-- GOAL --
In the listing below, locate the line containing "Write part 2" and the line containing "const rp = rng(50 + wi);". Output both of them and every line between, exactly as written, and nothing more.

-- EXTRACTED ENTRIES --

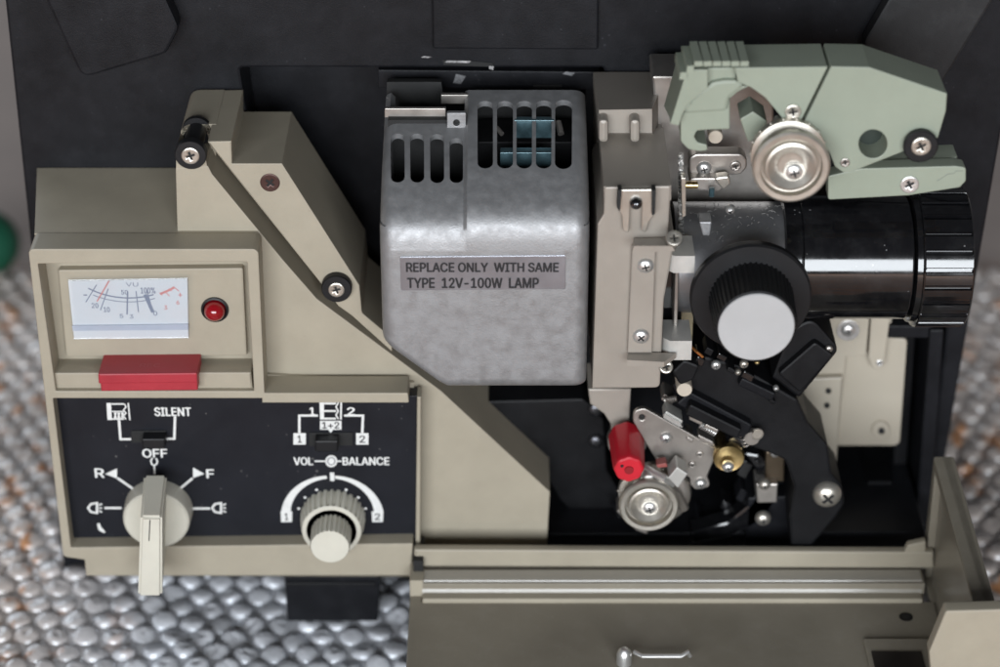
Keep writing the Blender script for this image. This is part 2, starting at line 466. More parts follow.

==

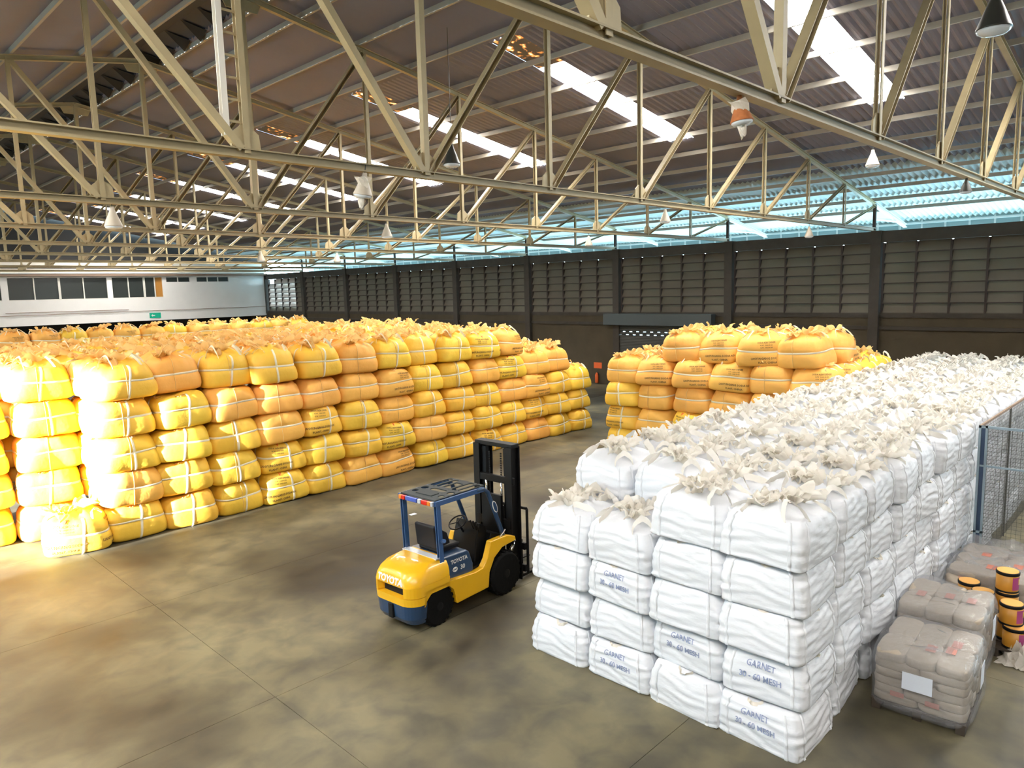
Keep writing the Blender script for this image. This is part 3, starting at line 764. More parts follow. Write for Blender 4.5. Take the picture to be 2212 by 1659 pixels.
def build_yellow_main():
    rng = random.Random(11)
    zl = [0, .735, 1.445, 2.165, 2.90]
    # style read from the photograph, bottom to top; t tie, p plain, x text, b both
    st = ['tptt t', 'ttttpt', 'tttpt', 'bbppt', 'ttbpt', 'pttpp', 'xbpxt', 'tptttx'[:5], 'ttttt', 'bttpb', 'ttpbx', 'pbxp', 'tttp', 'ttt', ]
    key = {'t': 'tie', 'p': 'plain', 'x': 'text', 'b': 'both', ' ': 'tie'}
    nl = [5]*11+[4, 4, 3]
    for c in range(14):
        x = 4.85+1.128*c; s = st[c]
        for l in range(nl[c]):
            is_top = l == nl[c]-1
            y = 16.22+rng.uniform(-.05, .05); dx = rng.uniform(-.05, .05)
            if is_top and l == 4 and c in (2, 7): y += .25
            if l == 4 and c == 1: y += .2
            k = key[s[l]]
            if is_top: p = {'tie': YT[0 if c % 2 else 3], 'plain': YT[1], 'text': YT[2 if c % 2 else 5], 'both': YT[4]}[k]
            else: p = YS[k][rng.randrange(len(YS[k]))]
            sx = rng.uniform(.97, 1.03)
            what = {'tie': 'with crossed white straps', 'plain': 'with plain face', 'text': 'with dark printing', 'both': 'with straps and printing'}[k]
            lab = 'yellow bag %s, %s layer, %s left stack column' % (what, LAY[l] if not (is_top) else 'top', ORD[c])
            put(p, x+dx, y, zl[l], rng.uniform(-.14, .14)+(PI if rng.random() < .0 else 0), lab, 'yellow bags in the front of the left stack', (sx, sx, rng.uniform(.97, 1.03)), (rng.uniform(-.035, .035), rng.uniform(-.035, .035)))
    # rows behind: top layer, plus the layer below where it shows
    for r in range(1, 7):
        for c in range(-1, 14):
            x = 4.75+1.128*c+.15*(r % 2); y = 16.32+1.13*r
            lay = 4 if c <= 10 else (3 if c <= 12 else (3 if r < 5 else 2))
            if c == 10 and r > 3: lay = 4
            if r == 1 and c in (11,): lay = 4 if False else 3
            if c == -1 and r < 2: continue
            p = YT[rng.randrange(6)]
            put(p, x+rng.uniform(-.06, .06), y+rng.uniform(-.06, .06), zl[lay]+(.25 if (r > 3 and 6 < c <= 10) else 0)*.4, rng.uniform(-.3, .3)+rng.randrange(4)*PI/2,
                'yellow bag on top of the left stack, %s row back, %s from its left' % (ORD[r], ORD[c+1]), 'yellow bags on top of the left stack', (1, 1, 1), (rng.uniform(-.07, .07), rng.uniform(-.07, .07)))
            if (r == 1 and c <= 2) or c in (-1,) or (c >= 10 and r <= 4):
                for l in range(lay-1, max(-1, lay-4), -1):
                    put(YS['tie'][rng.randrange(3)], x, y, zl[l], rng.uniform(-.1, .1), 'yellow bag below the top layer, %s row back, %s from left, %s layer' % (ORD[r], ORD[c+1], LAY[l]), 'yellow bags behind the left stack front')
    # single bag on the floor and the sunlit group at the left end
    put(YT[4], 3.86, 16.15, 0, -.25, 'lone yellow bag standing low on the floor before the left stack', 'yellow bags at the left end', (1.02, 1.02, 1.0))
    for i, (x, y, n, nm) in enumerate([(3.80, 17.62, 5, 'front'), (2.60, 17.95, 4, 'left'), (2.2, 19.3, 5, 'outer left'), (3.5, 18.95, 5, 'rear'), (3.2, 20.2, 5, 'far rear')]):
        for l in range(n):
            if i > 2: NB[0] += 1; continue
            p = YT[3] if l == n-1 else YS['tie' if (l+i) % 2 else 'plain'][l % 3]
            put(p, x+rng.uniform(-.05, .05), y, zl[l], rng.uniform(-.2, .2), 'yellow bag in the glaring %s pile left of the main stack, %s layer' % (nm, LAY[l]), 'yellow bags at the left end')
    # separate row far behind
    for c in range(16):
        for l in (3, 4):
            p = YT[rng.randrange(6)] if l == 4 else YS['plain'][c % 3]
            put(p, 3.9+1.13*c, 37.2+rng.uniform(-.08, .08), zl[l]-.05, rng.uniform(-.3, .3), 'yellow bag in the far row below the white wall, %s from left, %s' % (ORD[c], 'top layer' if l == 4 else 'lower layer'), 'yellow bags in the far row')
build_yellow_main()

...

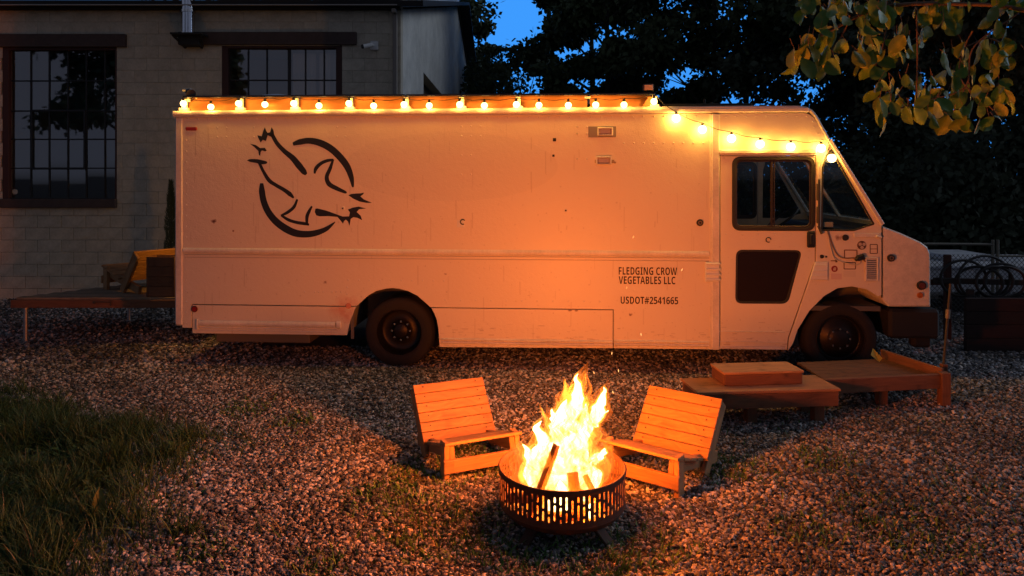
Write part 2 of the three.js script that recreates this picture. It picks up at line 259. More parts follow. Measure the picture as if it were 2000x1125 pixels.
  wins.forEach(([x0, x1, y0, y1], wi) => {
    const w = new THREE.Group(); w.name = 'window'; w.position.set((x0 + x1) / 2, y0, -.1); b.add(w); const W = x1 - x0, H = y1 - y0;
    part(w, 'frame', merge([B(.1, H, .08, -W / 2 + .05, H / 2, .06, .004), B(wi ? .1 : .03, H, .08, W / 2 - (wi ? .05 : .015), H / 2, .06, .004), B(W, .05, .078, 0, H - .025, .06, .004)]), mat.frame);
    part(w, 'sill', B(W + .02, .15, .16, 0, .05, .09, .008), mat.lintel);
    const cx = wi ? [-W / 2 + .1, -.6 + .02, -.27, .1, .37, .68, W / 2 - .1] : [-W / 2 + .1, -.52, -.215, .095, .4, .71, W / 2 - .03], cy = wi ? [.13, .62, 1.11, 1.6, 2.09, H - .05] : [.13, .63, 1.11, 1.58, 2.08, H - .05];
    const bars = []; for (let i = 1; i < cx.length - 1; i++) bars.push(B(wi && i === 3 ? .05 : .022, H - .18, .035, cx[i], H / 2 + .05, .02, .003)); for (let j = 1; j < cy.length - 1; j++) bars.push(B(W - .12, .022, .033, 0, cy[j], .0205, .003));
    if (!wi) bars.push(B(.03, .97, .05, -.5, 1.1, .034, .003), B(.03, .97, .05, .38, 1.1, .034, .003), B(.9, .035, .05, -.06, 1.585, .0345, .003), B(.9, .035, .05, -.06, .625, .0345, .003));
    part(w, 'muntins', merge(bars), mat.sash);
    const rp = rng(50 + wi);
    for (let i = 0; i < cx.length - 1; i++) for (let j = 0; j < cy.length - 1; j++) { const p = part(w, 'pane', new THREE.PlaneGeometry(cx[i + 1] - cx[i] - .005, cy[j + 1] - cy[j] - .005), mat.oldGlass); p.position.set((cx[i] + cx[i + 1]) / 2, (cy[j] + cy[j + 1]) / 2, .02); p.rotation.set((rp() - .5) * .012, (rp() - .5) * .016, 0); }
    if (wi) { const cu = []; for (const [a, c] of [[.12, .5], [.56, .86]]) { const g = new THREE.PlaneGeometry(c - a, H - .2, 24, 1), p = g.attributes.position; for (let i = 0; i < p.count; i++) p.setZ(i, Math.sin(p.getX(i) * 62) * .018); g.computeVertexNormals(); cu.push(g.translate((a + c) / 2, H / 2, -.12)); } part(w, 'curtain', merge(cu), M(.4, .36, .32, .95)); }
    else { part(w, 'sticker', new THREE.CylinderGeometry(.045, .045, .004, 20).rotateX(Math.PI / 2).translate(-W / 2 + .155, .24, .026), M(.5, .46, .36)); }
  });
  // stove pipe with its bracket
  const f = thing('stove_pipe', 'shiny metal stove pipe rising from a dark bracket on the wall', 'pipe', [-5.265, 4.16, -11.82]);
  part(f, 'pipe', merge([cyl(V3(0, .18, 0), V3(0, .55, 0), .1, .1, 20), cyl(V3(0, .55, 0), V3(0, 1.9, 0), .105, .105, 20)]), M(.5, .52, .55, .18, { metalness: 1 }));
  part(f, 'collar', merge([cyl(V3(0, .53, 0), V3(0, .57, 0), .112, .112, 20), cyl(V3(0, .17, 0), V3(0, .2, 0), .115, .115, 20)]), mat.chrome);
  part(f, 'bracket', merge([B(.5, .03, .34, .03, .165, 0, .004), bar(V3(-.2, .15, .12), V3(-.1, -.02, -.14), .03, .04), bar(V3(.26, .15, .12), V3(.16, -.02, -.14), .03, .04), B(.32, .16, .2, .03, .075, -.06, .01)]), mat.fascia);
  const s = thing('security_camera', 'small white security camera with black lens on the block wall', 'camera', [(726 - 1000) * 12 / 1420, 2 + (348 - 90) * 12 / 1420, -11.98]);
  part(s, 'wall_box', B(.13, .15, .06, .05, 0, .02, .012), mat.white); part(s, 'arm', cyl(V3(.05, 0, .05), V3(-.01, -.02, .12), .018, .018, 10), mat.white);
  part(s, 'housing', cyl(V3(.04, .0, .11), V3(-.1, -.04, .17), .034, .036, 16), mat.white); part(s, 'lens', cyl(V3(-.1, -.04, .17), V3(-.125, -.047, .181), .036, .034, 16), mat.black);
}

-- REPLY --
Write part 2 of the three.js script that recreates this picture. It picks up at line 259. More parts follow. Measure the picture as if it were 2000x1125 pixels.
  wins.forEach(([x0, x1, y0, y1], wi) => {
    const w = new THREE.Group(); w.name = 'window'; w.position.set((x0 + x1) / 2, y0, -.1); b.add(w); const W = x1 - x0, H = y1 - y0;
    part(w, 'frame', merge([B(.1, H, .08, -W / 2 + .05, H / 2, .06, .004), B(wi ? .1 : .03, H, .08, W / 2 - (wi ? .05 : .015), H / 2, .06, .004), B(W, .05, .078, 0, H - .025, .06, .004)]), mat.frame);
    part(w, 'sill', B(W + .02, .15, .16, 0, .05, .09, .008), mat.lintel);
    const cx = wi ? [-W / 2 + .1, -.6 + .02, -.27, .1, .37, .68, W / 2 - .1] : [-W / 2 + .1, -.52, -.215, .095, .4, .71, W / 2 - .03], cy = wi ? [.13, .62, 1.11, 1.6, 2.09, H - .05] : [.13, .63, 1.11, 1.58, 2.08, H - .05];
    const bars = []; for (let i = 1; i < cx.length - 1; i++) bars.push(B(wi && i === 3 ? .05 : .022, H - .18, .035, cx[i], H / 2 + .05, .02, .003)); for (let j = 1; j < cy.length - 1; j++) bars.push(B(W - .12, .022, .033, 0, cy[j], .0205, .003));
    if (!wi) bars.push(B(.03, .97, .05, -.5, 1.1, .034, .003), B(.03, .97, .05, .38, 1.1, .034, .003), B(.9, .035, .05, -.06, 1.585, .0345, .003), B(.9, .035, .05, -.06, .625, .0345, .003));
    part(w, 'muntins', merge(bars), mat.sash);
    const rp = rng(50 + wi);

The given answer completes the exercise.